Werber also visited Williams' home more than once.

"Ted was funny," he said. "We had dinner at his house after fishing with him one day in the Florida Keys. Ted had had a few too many martinis. We were with our friend, Dick Locker. Dick told Ted, 'You're going to have to talk a little louder to Bill, he's deaf.' Well, all through dinner, Ted thought that it was Mrs. Werber who was deaf. So, every time that Ted would say something, he'd lean across the table to Mrs. Werber and say, 'Did you hear what I said?' And Mrs. Werber would say, 'Yes, I heard what you said, Ted.'"

Werber said the highlight of his career was playing for the world champion Reds in 1940. Not only was that team a champion, but, Werber said, that team knew how to have fun.


"We had a second baseman named [Lonnie] Frey who had liver spots all over him," Werber said. "So I started calling him, The Leopard. He looked like a leopard. And he ran like a leopard. So I started a club on the Reds called The Jungle Club. Frey was the Leopard. I was The Jaguar. Our big first baseman was Frank McCormick. He was the better hitter in the league that year. He told me, 'I want to be in the Jungle Club.' I told Frank, 'But Frank, you don't hustle enough to be in the Jungle Club.' He said, 'If I hustle for a week, can I be in the club?' I said, 'Maybe if you hustle for a month, you can be in the club.'"

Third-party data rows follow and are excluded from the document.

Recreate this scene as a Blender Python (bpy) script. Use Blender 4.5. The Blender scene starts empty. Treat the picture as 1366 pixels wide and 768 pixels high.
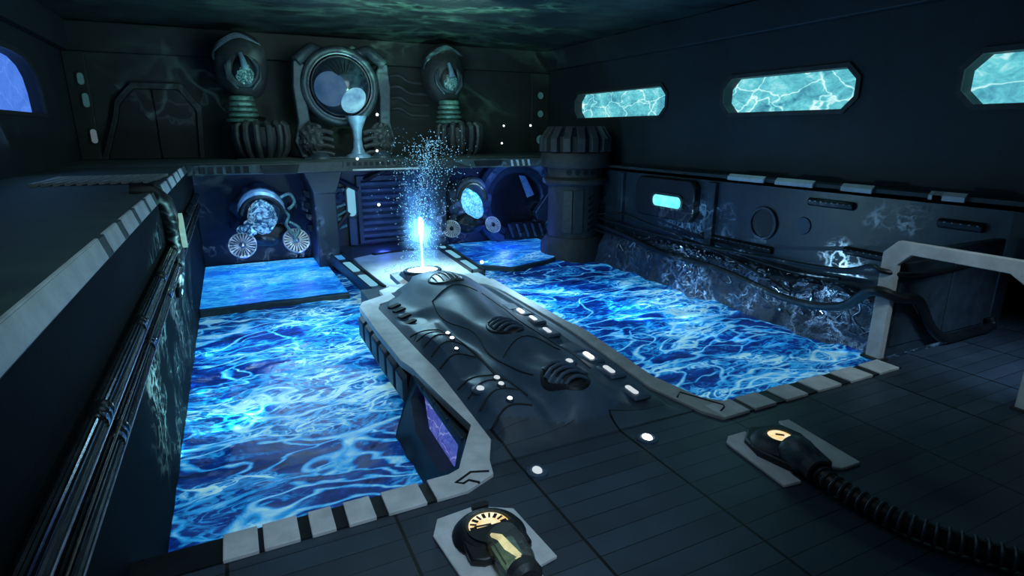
import bpy, bmesh, math, random
from mathutils import Vector, Matrix, noise
random.seed(7)
S = bpy.context.scene
COL = S.collection
PI = math.pi
V = Vector
BASE = {}                      # world position of every Empty, so that parts can be modelled in room coordinates

# ---------------------------------------------------------------- mesh helpers
class MB:
    def __init__(self): self.bm = bmesh.new()
    def face(self, pts):
        try: self.bm.faces.new([self.bm.verts.new(V(p)) for p in pts])
        except ValueError: pass
        return self
    def box(self, x0, x1, y0, y1, z0, z1):
        return self.ext([(x0, y0), (x1, y0), (x1, y1), (x0, y1)], (0, 0, z0), (1, 0, 0), (0, 1, 0), z1 - z0)
    def obox(self, c, u, v, su, sv, sn):           # oriented box, centred
        u = V(u).normalized(); v = V(v).normalized(); n = u.cross(v)
        return self.ext(rect(su, sv), V(c) - n * sn / 2, u, v, sn)
    def ext(self, poly, o, u, v, d, taper=1.0):    # polygon extruded along u x v
        o = V(o); u = V(u); v = V(v); n = u.cross(v).normalized()
        a = [self.bm.verts.new(o + u * x + v * y) for x, y in poly]
        b = [self.bm.verts.new(o + u * x * taper + v * y * taper + n * d) for x, y in poly]
        k = len(poly)
        self.bm.faces.new(a[::-1]); self.bm.faces.new(b)
        for i in range(k): self.bm.faces.new([a[i], a[(i + 1) % k], b[(i + 1) % k], b[i]])
        return self
    def ring(self, po, pi, o, u, v, d):            # extruded ring between two outlines with as many points
        o = V(o); u = V(u); v = V(v); n = u.cross(v).normalized(); k = len(po)
        g = lambda p, e: [self.bm.verts.new(o + u * x + v * y + n * e) for x, y in p]
        A, B, C, D = g(po, 0), g(po, d), g(pi, 0), g(pi, d)
        for i in range(k):
            j = (i + 1) % k
            self.bm.faces.new([A[i], A[j], B[j], B[i]]); self.bm.faces.new([B[i], B[j], D[j], D[i]])
            self.bm.faces.new([D[i], D[j], C[j], C[i]]); self.bm.faces.new([C[i], C[j], A[j], A[i]])
        return self
    def strip(self, po, pi, z0, z1):               # open band between two polylines, with thickness
        k = len(po)
        g = lambda p, z: [self.bm.verts.new((x, y, z)) for x, y in p]
        A, B, C, D = g(po, z0), g(po, z1), g(pi, z0), g(pi, z1)
        for i in range(k - 1):
            j = i + 1
            for q in ([A[i], A[j], B[j], B[i]], [B[i], B[j], D[j], D[i]], [D[i], D[j], C[j], C[i]], [C[i], C[j], A[j], A[i]]):
                self.bm.faces.new(q)
        self.bm.faces.new([A[0], B[0], D[0], C[0]]); self.bm.faces.new([A[-1], C[-1], D[-1], B[-1]])
        return self
    def lathe(self, prof, o, ax=(0, 0, 1), seg=32, a0=0, a1=2 * PI):
        ax = V(ax).normalized(); t = V((1, 0, 0)) if abs(ax.x) < .8 else V((0, 1, 0))
        u = (t - ax * t.dot(ax)).normalized(); v = ax.cross(u); o = V(o)
        full = abs(a1 - a0 - 2 * PI) < 1e-4; m = seg if full else seg + 1
        R = []
        for r, h in prof:
            if r < 1e-5: R.append([self.bm.verts.new(o + ax * h)])
            else: R.append([self.bm.verts.new(o + ax * h + (u * math.cos(a0 + (a1 - a0) * k / seg) + v * math.sin(a0 + (a1 - a0) * k / seg)) * r) for k in range(m)])
        for a, b in zip(R, R[1:]):
            for k in range(seg):
                j = (k + 1) % m
                if len(a) == 1 and len(b) == 1: continue
                if len(a) == 1: f = [a[0], b[j], b[k]]
                elif len(b) == 1: f = [a[k], a[j], b[0]]
                else: f = [a[k], a[j], b[j], b[k]]
                self.bm.faces.new(f)
        return self
    def tube(self, pts, r, seg=10, cap=True, flute=0.0):
        pts = [V(p) for p in pts]; n = len(pts)
        rr = r if isinstance(r, (list, tuple)) else [r] * n
        R = []; up = None
        for i, p in enumerate(pts):
            t = (pts[min(i + 1, n - 1)] - pts[max(i - 1, 0)]).normalized()
            if up is None: up = V((0, 0, 1)) if abs(t.z) < .9 else V((1, 0, 0))
            u = (up - t * up.dot(t)).normalized(); up = u; v = t.cross(u)
            R.append([self.bm.verts.new(p + (u * math.cos(2 * PI * k / seg) + v * math.sin(2 * PI * k / seg)) * rr[i] * (1 - flute * (k % 2))) for k in range(seg)])
        for a, b in zip(R, R[1:]):
            for k in range(seg): self.bm.faces.new([a[k], a[(k + 1) % seg], b[(k + 1) % seg], b[k]])
        if cap: self.bm.faces.new(R[0][::-1]); self.bm.faces.new(R[-1])
        return self
    def ball(self, c, r, sub=3, rough=0, f=1.0, seed=0):
        q = bmesh.ops.create_icosphere(self.bm, subdivisions=sub, radius=1)
        s = r if isinstance(r, (tuple, list)) else (r, r, r)
        for v in q['verts']:
            k = 1 + (rough * noise.noise(V(v.co) * f + V((seed, seed * 2, 0))) if rough else 0)
            v.co = V(c) + V((v.co.x * s[0] * k, v.co.y * s[1] * k, v.co.z * s[2] * k))
        return self
    def torus(self, c, ax, R, r, seg=40, sub=10):
        prof = [(R + r * math.cos(2 * PI * k / sub), r * math.sin(2 * PI * k / sub)) for k in range(sub + 1)]
        return self.lathe(prof, c, ax, seg)
    def build(self, name, m, parent=None, bevel=0, smooth=True, **props):
        bmesh.ops.remove_doubles(self.bm, verts=self.bm.verts, dist=1e-5)
        bmesh.ops.recalc_face_normals(self.bm, faces=self.bm.faces)
        off = base(parent)
        if off.length: bmesh.ops.translate(self.bm, verts=self.bm.verts, vec=-off)
        me = bpy.data.meshes.new(name); self.bm.to_mesh(me); self.bm.free()
        o = bpy.data.objects.new(name, me); COL.objects.link(o)
        me.materials.append(m)
        if smooth:
            me.polygons.foreach_set('use_smooth', [True] * len(me.polygons))
            me.set_sharp_from_angle(angle=math.radians(35))
        if bevel:
            b = o.modifiers.new('bevel', 'BEVEL'); b.width = bevel; b.segments = 2; b.limit_method = 'ANGLE'; b.angle_limit = math.radians(40)
        if parent: o.parent = parent; BASE[o.name] = off.copy()
        for k, v in props.items(): o[k] = v
        return o

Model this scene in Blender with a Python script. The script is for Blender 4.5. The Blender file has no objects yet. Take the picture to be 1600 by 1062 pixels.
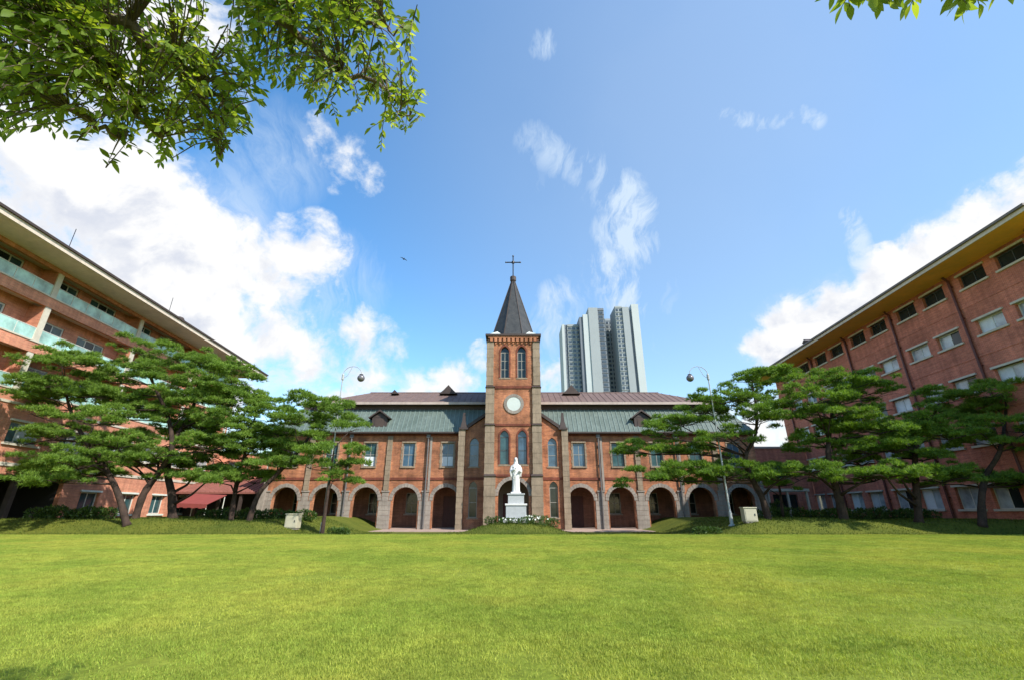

So, we were in Boston, he had a big game, and he took a couple of guys out for beers after the game. He said< 'Did I hustle good enough today?' I said, 'Yes, you did, Frank. We've decided to put you in the Jungle Club.' He said, 'What's my nickname?' I said, 'We have a suitable name. You'll be The Hippopotamus.' He said, 'I don't want to be The Hippopotamus. I want to be The Wildcat.' I said, 'Frank, you are a wildcat.' He ran out in the hall and said, 'I'm in the Jungle Club. I'm The Wildcat!' Things like that really help a ballclub play better, playing kid games."

It was with the 1940 Reds that Werber led off in the first game on television in baseball history.

"I didn't even know about it until four years later," Werber said. "I was walking through the country club where I was a member when this young fellow read out of a book of trivia that I was the first batter ever to bat in a televised game. And I didn't even know it."

Werber hasn't watched a game on TV in years.

"I don't watch any baseball anymore," he said. "I stopped watching because of Johnny Damon and, what's his name? Alvarez? … Ramirez? … Yeah, [Manny] Ramirez. He had that long hair thing going down the back of his neck. And Damon had that beard. I wrote a number of polite letters to [commissioner Bud] Selig. I don't believe in being abusive, that won't get you nothing. He wrote me some innocuous letter back. It didn't say anything."

Werber loved his career as a player, and he loved playing basketball at Duke, but being a very smart man, he knew baseball would only last so long. When he retired, he made a second career in his father's line of work: insurance.

"I made a $100,000 salary my first year out of baseball [working at New England Life Insurance]," Werber said. "Hey, that's $20,000 more than Babe Ruth made in his best season."

Bill Werber laughed heartily about that. After 45 minutes on the phone, recalling his favorite stories, Werber took a nap. At 100 years old, and lucid beyond belief, he slept well.